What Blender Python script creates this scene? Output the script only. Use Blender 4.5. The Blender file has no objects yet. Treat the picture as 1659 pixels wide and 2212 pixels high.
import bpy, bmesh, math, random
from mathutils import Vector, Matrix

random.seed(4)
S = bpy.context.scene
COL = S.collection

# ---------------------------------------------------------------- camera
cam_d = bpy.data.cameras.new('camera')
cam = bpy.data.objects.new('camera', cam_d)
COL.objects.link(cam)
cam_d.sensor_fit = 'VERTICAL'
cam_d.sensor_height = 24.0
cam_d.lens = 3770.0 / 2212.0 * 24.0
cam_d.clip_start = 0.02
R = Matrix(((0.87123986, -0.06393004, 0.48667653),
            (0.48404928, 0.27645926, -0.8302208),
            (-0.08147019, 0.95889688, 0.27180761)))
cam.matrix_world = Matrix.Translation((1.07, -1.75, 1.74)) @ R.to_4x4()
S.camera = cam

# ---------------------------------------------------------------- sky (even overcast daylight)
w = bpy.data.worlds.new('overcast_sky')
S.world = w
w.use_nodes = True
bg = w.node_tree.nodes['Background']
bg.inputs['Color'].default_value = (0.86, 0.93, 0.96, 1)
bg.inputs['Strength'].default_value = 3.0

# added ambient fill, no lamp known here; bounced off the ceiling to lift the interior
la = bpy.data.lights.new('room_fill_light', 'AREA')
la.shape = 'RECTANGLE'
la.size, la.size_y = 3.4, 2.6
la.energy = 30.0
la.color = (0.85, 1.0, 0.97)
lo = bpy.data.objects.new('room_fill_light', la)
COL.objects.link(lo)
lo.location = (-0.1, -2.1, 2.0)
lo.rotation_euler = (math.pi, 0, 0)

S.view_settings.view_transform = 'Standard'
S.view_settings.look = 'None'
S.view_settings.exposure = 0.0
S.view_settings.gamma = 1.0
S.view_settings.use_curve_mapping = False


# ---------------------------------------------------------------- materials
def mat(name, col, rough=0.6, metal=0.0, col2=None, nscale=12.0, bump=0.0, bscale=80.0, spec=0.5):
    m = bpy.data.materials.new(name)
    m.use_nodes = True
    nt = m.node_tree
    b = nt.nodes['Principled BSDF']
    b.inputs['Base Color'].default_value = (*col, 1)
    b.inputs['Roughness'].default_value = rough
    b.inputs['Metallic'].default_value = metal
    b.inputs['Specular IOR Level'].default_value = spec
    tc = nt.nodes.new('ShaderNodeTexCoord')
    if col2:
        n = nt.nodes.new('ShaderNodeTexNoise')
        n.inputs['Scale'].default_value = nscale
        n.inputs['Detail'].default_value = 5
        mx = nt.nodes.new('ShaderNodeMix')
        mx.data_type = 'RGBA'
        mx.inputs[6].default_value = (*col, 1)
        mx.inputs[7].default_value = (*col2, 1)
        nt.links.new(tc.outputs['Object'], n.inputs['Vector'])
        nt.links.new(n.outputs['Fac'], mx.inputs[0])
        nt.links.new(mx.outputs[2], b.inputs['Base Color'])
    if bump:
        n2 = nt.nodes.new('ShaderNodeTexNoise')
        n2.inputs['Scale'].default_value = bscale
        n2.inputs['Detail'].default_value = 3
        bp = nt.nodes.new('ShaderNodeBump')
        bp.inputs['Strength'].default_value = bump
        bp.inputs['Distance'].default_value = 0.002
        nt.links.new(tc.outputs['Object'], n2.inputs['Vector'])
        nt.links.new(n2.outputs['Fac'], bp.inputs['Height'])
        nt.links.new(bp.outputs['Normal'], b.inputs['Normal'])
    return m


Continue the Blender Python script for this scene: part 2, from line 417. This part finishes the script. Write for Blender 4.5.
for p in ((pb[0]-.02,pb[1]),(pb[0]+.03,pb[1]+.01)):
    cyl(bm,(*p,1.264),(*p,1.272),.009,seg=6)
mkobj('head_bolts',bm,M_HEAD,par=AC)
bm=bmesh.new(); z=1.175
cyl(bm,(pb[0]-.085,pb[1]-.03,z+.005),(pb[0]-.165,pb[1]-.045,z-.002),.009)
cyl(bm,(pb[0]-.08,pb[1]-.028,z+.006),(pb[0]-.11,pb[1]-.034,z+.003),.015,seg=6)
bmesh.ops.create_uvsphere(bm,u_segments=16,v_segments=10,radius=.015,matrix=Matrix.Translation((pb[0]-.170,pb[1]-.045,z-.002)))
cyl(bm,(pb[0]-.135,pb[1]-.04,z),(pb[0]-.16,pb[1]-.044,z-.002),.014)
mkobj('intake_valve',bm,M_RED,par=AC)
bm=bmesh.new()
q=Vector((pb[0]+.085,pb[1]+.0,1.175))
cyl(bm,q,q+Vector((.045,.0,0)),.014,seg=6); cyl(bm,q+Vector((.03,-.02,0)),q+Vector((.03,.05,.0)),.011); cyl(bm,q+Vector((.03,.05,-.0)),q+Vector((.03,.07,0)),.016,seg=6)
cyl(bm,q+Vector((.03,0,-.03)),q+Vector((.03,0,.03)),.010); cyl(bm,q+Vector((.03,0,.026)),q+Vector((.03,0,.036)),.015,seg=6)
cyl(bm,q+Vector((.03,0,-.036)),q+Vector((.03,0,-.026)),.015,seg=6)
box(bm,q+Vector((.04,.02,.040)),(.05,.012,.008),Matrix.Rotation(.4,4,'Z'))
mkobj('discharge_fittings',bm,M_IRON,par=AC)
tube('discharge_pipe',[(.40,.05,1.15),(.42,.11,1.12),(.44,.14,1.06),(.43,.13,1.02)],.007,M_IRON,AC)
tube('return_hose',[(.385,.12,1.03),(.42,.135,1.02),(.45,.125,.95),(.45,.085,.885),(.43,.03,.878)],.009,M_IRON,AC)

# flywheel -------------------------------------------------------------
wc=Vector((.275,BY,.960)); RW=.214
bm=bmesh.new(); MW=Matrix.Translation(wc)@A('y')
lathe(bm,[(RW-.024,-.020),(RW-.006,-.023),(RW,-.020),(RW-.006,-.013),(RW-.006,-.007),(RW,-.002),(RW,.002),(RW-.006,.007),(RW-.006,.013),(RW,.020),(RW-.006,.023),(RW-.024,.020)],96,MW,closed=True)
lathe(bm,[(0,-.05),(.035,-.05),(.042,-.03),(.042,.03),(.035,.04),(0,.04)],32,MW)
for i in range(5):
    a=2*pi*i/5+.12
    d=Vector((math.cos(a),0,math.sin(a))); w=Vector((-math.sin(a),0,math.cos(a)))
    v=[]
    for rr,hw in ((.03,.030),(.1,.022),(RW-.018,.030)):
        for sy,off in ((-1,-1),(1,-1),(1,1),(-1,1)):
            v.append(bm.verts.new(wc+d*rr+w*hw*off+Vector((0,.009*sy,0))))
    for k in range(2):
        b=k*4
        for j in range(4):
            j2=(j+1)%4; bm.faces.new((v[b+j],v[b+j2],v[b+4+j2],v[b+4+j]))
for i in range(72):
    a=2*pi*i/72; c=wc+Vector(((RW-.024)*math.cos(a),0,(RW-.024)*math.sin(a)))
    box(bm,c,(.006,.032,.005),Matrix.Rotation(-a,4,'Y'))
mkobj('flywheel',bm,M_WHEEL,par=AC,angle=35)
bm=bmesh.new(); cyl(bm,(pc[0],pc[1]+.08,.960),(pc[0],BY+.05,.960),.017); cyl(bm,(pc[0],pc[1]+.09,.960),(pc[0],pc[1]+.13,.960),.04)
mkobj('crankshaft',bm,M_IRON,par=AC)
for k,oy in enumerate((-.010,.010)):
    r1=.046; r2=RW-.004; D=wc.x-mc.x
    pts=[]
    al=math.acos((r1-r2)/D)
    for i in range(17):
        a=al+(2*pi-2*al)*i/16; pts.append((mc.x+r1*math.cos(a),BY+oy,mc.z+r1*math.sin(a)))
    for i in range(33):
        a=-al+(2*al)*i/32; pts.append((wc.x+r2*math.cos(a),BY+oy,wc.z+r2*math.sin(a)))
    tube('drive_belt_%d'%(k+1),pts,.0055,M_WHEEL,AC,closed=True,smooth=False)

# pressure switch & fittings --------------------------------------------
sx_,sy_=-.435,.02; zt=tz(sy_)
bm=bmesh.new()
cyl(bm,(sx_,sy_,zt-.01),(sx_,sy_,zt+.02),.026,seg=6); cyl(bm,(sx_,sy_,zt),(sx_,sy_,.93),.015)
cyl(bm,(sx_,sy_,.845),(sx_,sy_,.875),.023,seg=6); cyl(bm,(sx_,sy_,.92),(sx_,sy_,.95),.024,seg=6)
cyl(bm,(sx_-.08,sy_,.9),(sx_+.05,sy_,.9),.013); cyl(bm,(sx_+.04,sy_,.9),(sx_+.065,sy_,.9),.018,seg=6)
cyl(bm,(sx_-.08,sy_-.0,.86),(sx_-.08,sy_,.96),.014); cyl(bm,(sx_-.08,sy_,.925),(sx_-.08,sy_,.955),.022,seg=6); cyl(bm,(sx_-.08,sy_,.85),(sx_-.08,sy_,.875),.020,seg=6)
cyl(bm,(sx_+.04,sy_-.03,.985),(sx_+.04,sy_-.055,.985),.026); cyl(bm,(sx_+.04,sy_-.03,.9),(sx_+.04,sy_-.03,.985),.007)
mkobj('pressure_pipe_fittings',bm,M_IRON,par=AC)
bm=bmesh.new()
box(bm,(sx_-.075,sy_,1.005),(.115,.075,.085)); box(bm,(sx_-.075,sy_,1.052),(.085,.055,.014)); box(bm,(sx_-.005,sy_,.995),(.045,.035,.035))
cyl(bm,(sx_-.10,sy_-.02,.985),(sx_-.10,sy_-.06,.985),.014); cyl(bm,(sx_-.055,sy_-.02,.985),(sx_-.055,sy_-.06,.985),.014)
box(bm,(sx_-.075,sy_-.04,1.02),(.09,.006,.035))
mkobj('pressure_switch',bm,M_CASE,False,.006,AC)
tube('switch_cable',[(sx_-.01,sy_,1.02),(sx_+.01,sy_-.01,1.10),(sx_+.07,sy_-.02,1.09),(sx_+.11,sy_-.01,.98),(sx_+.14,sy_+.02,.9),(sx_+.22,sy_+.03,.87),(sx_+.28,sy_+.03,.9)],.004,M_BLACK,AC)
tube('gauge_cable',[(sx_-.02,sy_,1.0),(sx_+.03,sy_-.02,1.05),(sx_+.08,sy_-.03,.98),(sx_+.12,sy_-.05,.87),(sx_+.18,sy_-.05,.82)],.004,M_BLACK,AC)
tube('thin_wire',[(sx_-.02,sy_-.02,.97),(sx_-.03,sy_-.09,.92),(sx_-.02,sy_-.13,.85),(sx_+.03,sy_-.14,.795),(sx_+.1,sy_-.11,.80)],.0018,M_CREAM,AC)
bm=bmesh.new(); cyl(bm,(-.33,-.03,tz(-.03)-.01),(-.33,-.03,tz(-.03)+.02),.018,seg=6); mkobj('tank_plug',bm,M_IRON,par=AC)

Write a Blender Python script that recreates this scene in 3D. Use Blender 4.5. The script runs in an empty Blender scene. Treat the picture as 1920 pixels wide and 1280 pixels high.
□ □ □ □ □ □ □
Quote the data above verbatim from its first line to the line that includes "COL = S.collection", with both boundary lines retained.

## Reply
What Blender Python script creates this scene? Output the script only. Use Blender 4.5. The Blender file has no objects yet. Treat the picture as 1659 pixels wide and 2212 pixels high.
import bpy, bmesh, math, random
from mathutils import Vector, Matrix

random.seed(4)
S = bpy.context.scene
COL = S.collection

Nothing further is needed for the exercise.